On 11826 March 1977, Luk Claes wrote:
> Who would you like to propose a release cycle to the project if not the
> Release Team?

This wasn't a proposal, this was a full fledged announcement and
decision. A proposal looks *much* different than a post to -announce.

> To be clear the Release Team cannot just decide what the release cycle
> will be, though we proposed a plan in the team's keynote at DebConf and
> the plan was welcomed by the audience. There were some important
> considerations though.

So, having like 20 (or a hundred) people within one talk room made this
the announce? Uh.

>> If we are going to do a yearly release, we need to announce it to the
>> developers more than 5 months before freeze. Too many people have too
>> many plans.
> We do not plan to do a yearly release, we plan to have a release about
> every 2 years while having a one time exception for next release by
> freezing this December.

Please reconsider this and move the freeze a year later. A freeze this
december *does* block about aall interesting things that we would want
to happen in squeeze. Squeeze wouldnt be more than a lenny+0.8 release
then. And thats really nothing *I* would love to attach my name too.

>> I'm considering how we can get this decision undone.  Anyone up for
>> helping with that?
> Very constructive... what plan do you have in mind that will be shared
> by the Release Team and the project as a whole?

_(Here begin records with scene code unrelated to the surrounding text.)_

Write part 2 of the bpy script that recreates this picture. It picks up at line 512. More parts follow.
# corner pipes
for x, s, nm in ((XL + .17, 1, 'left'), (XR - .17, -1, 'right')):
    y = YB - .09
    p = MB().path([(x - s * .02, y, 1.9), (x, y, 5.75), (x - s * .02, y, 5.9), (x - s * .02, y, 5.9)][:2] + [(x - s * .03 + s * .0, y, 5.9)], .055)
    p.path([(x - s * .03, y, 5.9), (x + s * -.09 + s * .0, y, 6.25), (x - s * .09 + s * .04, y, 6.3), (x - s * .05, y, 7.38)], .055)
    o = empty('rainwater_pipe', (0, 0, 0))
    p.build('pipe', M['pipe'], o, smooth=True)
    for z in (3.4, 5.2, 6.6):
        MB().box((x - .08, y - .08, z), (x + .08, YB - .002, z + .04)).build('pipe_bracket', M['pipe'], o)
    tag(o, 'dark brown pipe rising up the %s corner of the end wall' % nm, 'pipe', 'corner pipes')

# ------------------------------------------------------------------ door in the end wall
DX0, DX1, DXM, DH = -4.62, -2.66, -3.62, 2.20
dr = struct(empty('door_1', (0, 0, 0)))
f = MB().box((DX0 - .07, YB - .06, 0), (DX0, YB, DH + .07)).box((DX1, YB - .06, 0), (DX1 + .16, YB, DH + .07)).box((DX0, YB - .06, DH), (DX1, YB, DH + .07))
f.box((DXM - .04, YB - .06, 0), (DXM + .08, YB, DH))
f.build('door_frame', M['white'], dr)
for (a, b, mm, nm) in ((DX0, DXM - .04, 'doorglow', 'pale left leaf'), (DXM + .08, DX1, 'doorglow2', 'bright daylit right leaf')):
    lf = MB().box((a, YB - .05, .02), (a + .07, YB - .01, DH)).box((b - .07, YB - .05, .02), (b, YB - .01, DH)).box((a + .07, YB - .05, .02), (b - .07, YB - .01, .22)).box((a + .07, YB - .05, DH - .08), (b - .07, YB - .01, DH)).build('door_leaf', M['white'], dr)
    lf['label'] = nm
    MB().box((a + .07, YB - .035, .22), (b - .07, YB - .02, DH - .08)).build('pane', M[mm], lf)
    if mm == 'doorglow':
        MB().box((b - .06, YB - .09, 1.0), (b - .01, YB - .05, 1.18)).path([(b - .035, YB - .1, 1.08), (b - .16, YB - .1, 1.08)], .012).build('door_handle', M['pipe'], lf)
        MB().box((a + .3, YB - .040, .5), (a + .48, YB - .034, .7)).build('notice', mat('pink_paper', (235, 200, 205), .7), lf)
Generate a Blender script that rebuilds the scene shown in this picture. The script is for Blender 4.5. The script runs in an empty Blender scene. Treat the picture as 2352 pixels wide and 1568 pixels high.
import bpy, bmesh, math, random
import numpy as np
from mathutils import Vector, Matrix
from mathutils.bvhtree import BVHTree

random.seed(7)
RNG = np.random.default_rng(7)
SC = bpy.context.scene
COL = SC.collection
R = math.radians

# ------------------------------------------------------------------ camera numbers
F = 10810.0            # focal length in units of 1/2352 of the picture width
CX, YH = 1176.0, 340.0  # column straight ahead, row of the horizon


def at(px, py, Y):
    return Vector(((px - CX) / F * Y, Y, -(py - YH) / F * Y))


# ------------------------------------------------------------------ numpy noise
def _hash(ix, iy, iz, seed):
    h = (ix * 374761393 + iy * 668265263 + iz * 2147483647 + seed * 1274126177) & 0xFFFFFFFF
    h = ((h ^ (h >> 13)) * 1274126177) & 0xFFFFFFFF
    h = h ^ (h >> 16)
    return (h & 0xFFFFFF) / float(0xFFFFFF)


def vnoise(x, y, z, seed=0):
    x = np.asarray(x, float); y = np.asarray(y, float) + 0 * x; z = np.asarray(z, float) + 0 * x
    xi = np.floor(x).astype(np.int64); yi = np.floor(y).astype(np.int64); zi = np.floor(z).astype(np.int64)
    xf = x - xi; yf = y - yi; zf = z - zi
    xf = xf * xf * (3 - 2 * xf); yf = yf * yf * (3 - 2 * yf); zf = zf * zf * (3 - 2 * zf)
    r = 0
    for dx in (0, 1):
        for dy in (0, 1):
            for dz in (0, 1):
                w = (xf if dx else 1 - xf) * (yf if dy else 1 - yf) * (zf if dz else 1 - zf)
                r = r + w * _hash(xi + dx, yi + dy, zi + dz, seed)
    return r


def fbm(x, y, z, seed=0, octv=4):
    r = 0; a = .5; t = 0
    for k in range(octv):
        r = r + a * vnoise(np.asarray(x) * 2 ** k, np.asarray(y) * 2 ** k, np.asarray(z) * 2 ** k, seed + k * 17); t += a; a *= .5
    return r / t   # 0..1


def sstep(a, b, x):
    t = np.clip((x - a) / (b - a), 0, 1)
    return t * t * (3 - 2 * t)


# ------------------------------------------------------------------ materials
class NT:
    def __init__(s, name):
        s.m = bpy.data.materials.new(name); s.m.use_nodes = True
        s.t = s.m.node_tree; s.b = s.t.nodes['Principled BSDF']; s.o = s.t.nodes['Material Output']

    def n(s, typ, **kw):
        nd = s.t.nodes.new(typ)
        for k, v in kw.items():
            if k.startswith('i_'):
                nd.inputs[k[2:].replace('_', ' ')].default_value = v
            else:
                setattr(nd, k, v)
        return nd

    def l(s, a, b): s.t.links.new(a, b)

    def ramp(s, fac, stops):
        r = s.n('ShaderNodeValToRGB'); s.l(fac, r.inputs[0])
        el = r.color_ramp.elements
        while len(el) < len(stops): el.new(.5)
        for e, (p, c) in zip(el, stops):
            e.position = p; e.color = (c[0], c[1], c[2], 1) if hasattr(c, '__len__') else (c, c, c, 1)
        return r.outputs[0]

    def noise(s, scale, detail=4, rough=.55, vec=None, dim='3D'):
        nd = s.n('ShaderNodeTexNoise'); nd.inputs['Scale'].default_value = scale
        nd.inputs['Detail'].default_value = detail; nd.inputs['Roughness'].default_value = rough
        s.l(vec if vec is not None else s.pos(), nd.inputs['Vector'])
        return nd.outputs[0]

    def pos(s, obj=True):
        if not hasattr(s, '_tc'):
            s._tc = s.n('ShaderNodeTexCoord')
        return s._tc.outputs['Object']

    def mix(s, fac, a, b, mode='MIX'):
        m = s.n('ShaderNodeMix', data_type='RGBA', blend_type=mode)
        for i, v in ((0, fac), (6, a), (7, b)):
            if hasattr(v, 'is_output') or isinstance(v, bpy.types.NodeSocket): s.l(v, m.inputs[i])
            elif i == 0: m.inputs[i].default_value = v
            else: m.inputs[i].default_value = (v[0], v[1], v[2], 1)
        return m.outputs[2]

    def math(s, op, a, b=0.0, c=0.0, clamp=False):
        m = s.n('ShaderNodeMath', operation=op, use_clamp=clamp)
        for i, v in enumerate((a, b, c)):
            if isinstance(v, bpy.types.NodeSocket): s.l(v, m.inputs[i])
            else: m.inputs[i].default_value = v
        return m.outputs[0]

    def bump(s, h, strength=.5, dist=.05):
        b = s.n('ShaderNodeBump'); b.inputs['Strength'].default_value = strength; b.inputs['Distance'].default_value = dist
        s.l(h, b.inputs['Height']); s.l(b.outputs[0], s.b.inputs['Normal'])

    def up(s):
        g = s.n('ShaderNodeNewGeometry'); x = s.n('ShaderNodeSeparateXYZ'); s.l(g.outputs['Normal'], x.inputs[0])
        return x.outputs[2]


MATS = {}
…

Sorry, but this style of announce unfortunately asked for such replies.


>> The text was coordinated within the entire press team, our release
>> masters, the head of the technical commitee and the DPL.
> So that's the new secret cabal taking our decisions?

The release team, and the other people mentioned are hardly a secret
cabal. Don't be ridiculous.


On 11826 March 1977, Sandro Tosi wrote:
> bullshit! we are trading quality for what? We release when it's ready,
> not when the clock ticks. it's completely a non-sense, and it's
> generating only bad feelings in developers and users.

It would be so nice if people could simply behave and keep  civil
discussion tone.

On 11826 March 1977, Marc Haber wrote:
> I do sincerely hope that there will be a GR to overrule this decision.

I do sincerely hope noone is that stupid yet.

-- 
bye, Joerg
00:00:11 <LupusE> goebelmeier: http://ftp-master.debian.org/new.html <-
warum steht hier 'mplayer'? ist das eine whishlist?